President Xi Jinping in the center of local officials and activists in Tayuanzhuang Village
Observers believe that an upcoming meeting of the Communist Party of China in November will follow Party tradition and be a springboard for major national reform.
In a meeting last Tuesday, the Political Bureau of CPC Central Committee decided that the Third Plenary Session of the 18th CPC Central Committee will be held in November in Beijing to discuss major issues concerning comprehensive reform.
The meeting comes as China faces major economic and social challenges. It will, to some extent, determine the direction of reform of the new leadership.
On Tuesday, the 25-member Political Bureau emphasized the importance of reform and how it concerns the overall work of the Party and the government.
“There is no way for China to reverse or even stop the process,” it said, adding that reform and opening up have “only a progressive tense, no perfect tense…”

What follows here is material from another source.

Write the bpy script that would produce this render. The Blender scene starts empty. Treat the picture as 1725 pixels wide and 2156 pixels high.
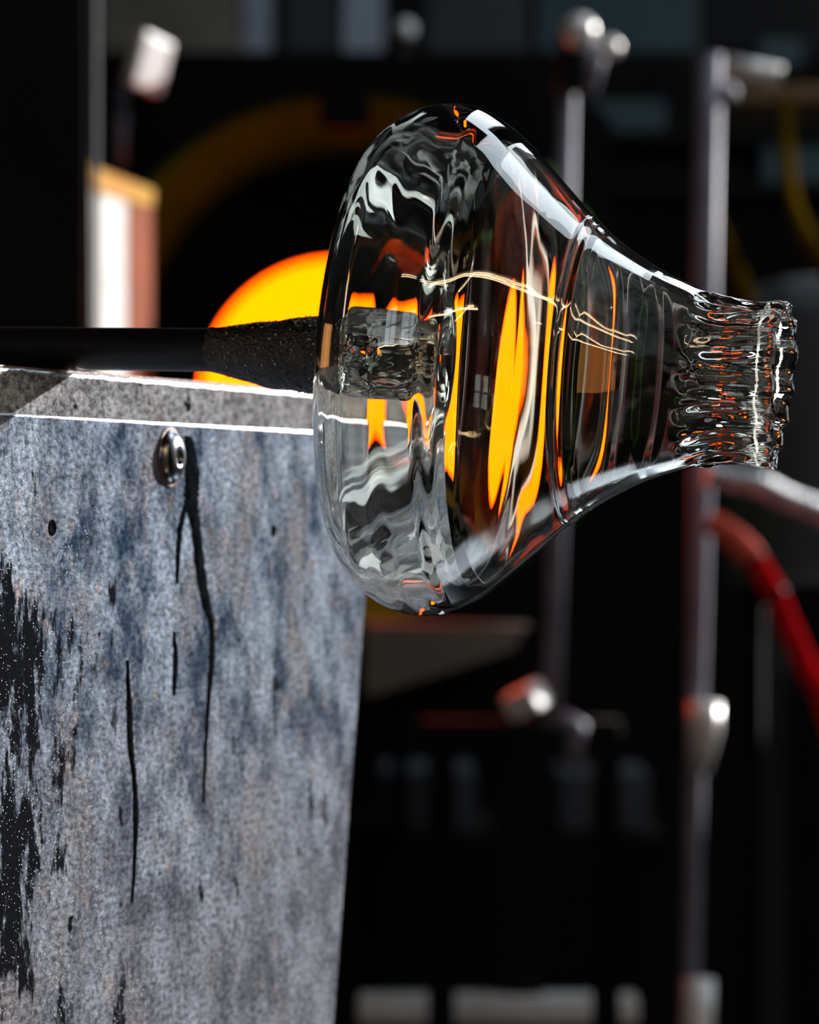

The meeting proposed innovation in theory, system, science, technology and culture with wholescale reform across the board.
“Besides the economic sector, the Third Plenary Session will promote administrative reform, ” Chi Fulin, director of the China Institute for Reform and Development, added…
The CPC has a tradition of proposing key changes in third plenary sessions since 1978 when the third plenary session of the 11th CPC Central Committee decided to implement reform and opening up, ending decades of seclusion.
The third plenum of the 14th CPC Central Committee in 1993 endorsed the socialist market economy, paving the way for China’s economic takeoff in the subsequent two decades.
The political economy of China is still hindered by a tradition of corruption rooted in centuries. No matter the economic structure, societies free of Protestant moralizing often need a few decades of an ethics injection. Fortunately, part of being a self-perfecting species is that laws and regulations can not only be passed – they can be enforced.
Yes, that’s a two-way street. We’ve witnessed enough of that in the United States. Between so-called conservatives lifting regulations and oversight from mortgage bankers to cutting taxes for the wealthiest, lobbyists and Congress in concert reintroduced a level of corruption to American governance not seen in decades. That, too, can be turned around.
I expect Chinese politicians to get into reform a lot faster than we shall here in the States. They are not a nation as divided politically as we are. Their officials could deal better with the hindrance of tradition than the gutless wonders in Congress. And, honestly, I think they are more strongly motivated by the pressures of growing their economy than the class of corporate lawyers and pimps our government attracts, nowadays.